08-12-2009, 14:35
|
#4
|
|
teşekkür ediyorum. fakat sanırım dikkatinizden kaçtı. sözettiğiniz ve aşağıya koydğunuz yarg kararı bende de var. o yarg kararındaki dava KAMULAŞTIRMASIZ EL ATMANIN ÖNLENMESİİ" davası. ki o dava tipik bir müdahalenin men'i (el atmanın önlenmesi) davasıdır. biliyorsunuz g.menkulüne kamulaştırma işlemi başlatmadan daimi el atılan kişinin önünde iki ihtimal vardı birisi KAMULAŞTIRMASIZ EL ATMA SEBEBİYLE TAZMİNAT davası, diğer seçenek ise MÜDAHALENİN MEN'İ davası açmak. uygulamada zaten kamulaştıma işlemi yapılacağı için genelde kamulaştırmasız el atma sebebiyle tazminat davası açılır ki biz de bu yolu tercih ettik.
biliyorsunuzu kamulaştırmasız el atma davasının iki yönü 1) tescil 2) tazmimat. fakat tescil yönünden zaten uyuşmazlık olmadığı için (genelde) mahkemenin bedel (tazminat) tespiti hususunu çözümlemesi gerekir yani bu davanın özü o gayrımenkulün değerinin ne kadar olduğu hususudur.

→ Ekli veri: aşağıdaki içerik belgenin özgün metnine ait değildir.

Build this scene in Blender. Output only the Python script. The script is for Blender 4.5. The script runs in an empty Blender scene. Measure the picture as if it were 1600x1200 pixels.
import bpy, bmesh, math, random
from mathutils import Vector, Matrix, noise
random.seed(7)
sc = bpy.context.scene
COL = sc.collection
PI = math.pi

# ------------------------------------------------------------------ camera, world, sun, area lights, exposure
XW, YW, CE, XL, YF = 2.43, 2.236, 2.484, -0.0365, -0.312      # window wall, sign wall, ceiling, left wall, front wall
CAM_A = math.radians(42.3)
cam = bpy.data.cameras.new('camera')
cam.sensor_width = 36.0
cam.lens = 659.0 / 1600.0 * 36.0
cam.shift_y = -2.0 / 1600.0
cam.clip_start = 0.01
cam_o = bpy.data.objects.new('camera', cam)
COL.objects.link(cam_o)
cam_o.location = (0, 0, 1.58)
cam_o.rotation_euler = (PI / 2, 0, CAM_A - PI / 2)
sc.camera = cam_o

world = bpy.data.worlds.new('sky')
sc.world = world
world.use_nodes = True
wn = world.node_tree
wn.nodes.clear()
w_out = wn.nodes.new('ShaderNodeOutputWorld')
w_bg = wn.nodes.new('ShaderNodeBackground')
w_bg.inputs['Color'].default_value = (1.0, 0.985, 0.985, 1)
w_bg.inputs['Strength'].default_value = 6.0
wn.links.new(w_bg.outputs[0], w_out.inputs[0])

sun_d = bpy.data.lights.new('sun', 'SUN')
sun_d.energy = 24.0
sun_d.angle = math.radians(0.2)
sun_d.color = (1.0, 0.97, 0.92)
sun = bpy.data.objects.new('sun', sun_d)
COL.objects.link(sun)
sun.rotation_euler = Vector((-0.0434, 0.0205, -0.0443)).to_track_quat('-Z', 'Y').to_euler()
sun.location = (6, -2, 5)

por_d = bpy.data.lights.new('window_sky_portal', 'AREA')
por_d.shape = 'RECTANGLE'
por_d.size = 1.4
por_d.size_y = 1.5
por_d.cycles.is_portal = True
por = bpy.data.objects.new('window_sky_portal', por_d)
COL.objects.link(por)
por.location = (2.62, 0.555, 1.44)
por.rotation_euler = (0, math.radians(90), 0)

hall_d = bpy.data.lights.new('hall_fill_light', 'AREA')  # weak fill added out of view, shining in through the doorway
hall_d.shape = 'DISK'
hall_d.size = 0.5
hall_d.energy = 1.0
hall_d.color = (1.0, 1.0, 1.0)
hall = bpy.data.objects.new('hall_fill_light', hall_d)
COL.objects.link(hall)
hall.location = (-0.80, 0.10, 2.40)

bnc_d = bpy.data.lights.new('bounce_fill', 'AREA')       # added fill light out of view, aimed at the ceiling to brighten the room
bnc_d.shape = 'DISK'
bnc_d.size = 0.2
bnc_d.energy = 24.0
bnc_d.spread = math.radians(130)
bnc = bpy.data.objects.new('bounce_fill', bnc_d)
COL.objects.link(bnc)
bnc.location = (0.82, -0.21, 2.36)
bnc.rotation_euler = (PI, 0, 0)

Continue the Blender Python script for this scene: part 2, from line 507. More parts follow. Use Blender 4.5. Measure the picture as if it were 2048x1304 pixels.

öte yandan biliyorsunuz kamulaştırma davası kurum tarafından açılır ve bu davanın da iki yönü vardır tescil ve bedel tespiti. tescil kısmı zaten iptali istenmemiş idari işlemler aşamasında sabit olmuştur öyleyse g.menkulün kamulaştıtılması karşıslığında ne kadar bedel ödenmesi gerektiği bu davanın asıl özüdür.
şu halde her iki dava da aynı şeyi çözmek için açılmaktadır. yani sonraki davanın sonucu önceki davayı bağlayamayacaktır. beklenmesinde hukuken menfaat yoktur.
bunu çok ısrarla savunabilirm ama lehe veya alehe yarg kararı olmazsa malum mahkemeler terdddüt yaşıyabiliyorlar.
eğer kamulaştırmasız el atmanın önlenmesi davası açmış olsaydı kamulaştırma davası sonucunda el atmanın önlenmesi davası konusuz kalacağı için beklemek gerekliydi.